[Records with scene code]
— BEGIN —
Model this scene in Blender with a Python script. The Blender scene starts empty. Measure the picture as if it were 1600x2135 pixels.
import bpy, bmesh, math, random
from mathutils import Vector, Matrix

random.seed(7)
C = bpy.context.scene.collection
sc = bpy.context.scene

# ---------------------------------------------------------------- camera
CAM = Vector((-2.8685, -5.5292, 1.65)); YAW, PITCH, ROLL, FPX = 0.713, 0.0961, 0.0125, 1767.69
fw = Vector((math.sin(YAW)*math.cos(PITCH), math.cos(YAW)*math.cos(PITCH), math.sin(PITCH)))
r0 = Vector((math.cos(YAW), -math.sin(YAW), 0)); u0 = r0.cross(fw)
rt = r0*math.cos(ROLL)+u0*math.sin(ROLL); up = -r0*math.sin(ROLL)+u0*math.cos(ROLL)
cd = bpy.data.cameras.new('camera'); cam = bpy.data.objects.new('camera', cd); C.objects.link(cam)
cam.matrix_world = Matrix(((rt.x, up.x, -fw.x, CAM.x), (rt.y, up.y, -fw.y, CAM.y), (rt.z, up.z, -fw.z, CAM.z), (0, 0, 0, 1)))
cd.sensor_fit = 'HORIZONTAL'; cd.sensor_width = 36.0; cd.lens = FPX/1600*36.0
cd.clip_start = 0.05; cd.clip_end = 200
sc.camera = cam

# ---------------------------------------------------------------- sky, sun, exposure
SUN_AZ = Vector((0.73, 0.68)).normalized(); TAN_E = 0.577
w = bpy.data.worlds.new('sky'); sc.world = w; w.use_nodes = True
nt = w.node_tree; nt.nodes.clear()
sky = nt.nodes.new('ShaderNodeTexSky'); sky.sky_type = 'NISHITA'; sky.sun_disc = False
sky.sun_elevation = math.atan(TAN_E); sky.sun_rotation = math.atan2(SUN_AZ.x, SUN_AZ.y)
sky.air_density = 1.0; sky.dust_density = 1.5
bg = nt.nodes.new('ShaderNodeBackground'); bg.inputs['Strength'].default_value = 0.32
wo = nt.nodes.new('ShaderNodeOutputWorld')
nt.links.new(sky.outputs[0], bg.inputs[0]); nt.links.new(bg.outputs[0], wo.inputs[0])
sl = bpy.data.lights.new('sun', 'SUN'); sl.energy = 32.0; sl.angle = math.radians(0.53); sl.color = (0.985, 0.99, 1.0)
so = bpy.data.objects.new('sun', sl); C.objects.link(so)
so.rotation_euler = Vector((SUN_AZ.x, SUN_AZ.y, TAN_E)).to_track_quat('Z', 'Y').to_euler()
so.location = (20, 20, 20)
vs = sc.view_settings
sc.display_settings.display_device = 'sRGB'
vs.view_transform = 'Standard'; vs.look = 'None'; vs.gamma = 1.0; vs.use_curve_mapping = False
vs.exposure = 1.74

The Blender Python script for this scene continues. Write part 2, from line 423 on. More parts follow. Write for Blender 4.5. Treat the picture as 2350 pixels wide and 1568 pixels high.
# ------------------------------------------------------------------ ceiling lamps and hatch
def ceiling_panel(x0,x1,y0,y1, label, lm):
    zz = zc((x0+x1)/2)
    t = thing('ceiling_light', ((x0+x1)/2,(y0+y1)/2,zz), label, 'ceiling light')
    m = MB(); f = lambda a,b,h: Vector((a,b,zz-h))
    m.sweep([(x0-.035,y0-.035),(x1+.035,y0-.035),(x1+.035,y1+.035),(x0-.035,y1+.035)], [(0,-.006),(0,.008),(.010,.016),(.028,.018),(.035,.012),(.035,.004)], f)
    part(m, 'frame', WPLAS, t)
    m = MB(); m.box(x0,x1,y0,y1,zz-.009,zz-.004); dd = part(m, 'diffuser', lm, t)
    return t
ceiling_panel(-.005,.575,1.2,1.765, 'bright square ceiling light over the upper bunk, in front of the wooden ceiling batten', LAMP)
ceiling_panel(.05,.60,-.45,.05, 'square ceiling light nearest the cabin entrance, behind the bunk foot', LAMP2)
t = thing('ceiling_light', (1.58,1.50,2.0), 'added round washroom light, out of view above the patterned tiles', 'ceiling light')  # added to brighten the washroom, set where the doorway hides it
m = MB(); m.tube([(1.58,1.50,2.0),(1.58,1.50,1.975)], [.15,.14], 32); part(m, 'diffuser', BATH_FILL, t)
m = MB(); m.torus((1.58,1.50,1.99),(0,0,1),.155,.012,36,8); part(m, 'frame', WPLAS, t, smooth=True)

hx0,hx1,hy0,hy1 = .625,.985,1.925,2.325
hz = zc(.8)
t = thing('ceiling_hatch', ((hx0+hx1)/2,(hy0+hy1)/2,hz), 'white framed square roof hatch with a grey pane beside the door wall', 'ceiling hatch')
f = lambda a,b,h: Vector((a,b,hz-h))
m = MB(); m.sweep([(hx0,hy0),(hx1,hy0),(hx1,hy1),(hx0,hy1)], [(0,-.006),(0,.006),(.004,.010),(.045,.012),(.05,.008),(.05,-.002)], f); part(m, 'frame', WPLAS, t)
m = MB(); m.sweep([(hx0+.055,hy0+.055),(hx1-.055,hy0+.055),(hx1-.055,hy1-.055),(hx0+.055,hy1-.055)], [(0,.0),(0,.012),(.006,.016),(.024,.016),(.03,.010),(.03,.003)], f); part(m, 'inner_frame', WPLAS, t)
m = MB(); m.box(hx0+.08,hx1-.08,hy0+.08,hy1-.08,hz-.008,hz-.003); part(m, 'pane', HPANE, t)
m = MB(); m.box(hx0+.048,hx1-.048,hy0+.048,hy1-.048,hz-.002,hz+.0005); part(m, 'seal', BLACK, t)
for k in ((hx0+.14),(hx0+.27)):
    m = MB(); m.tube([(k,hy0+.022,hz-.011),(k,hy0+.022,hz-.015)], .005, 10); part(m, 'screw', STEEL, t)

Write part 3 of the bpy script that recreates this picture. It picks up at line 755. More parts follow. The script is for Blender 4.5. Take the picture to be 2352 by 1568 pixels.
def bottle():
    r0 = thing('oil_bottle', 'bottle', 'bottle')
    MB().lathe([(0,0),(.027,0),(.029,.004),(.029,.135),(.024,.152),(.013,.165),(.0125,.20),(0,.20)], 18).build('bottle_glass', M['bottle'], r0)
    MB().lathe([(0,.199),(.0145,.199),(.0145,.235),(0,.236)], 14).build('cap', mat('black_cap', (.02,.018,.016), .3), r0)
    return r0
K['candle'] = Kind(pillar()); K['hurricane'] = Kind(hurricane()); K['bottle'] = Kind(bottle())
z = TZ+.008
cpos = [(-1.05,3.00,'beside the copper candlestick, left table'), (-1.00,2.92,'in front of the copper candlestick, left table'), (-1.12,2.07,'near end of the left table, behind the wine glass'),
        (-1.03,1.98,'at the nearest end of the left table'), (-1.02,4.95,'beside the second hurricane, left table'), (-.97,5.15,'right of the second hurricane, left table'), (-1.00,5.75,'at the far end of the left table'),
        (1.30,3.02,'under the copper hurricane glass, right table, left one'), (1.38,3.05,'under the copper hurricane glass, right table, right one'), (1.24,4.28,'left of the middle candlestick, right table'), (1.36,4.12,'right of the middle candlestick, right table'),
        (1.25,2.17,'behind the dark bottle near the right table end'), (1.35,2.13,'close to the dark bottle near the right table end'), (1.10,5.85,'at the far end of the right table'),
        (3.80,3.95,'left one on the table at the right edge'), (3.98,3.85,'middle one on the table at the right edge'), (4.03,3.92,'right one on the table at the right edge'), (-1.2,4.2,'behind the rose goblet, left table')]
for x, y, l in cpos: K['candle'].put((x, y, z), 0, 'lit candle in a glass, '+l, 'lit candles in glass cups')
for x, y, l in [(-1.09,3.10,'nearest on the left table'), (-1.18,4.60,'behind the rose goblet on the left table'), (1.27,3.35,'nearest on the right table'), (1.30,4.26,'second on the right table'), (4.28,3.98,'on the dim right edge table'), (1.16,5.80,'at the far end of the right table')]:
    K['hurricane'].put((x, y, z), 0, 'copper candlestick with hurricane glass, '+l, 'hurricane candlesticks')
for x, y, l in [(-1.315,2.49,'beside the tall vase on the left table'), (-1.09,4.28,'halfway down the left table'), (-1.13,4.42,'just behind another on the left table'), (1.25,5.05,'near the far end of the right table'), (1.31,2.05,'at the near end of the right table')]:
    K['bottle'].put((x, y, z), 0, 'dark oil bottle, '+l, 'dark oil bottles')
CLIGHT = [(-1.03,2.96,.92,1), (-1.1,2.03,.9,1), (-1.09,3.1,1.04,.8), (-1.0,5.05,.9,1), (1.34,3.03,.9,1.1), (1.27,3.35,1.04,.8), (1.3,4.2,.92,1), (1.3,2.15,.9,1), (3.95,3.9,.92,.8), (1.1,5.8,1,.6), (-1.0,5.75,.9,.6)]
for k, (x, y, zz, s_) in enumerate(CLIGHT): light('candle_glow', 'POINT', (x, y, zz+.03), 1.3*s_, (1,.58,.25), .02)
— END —
## Request
Write out a verbatim copy of the data, beginning with its first line and ending with the line that contains "sc.camera = cam".

## Exercise result
Model this scene in Blender with a Python script. The Blender scene starts empty. Measure the picture as if it were 1600x2135 pixels.
import bpy, bmesh, math, random
from mathutils import Vector, Matrix

random.seed(7)
C = bpy.context.scene.collection
sc = bpy.context.scene

# ---------------------------------------------------------------- camera
CAM = Vector((-2.8685, -5.5292, 1.65)); YAW, PITCH, ROLL, FPX = 0.713, 0.0961, 0.0125, 1767.69
fw = Vector((math.sin(YAW)*math.cos(PITCH), math.cos(YAW)*math.cos(PITCH), math.sin(PITCH)))
r0 = Vector((math.cos(YAW), -math.sin(YAW), 0)); u0 = r0.cross(fw)
rt = r0*math.cos(ROLL)+u0*math.sin(ROLL); up = -r0*math.sin(ROLL)+u0*math.cos(ROLL)
cd = bpy.data.cameras.new('camera'); cam = bpy.data.objects.new('camera', cd); C.objects.link(cam)
cam.matrix_world = Matrix(((rt.x, up.x, -fw.x, CAM.x), (rt.y, up.y, -fw.y, CAM.y), (rt.z, up.z, -fw.z, CAM.z), (0, 0, 0, 1)))
cd.sensor_fit = 'HORIZONTAL'; cd.sensor_width = 36.0; cd.lens = FPX/1600*36.0
cd.clip_start = 0.05; cd.clip_end = 200
sc.camera = cam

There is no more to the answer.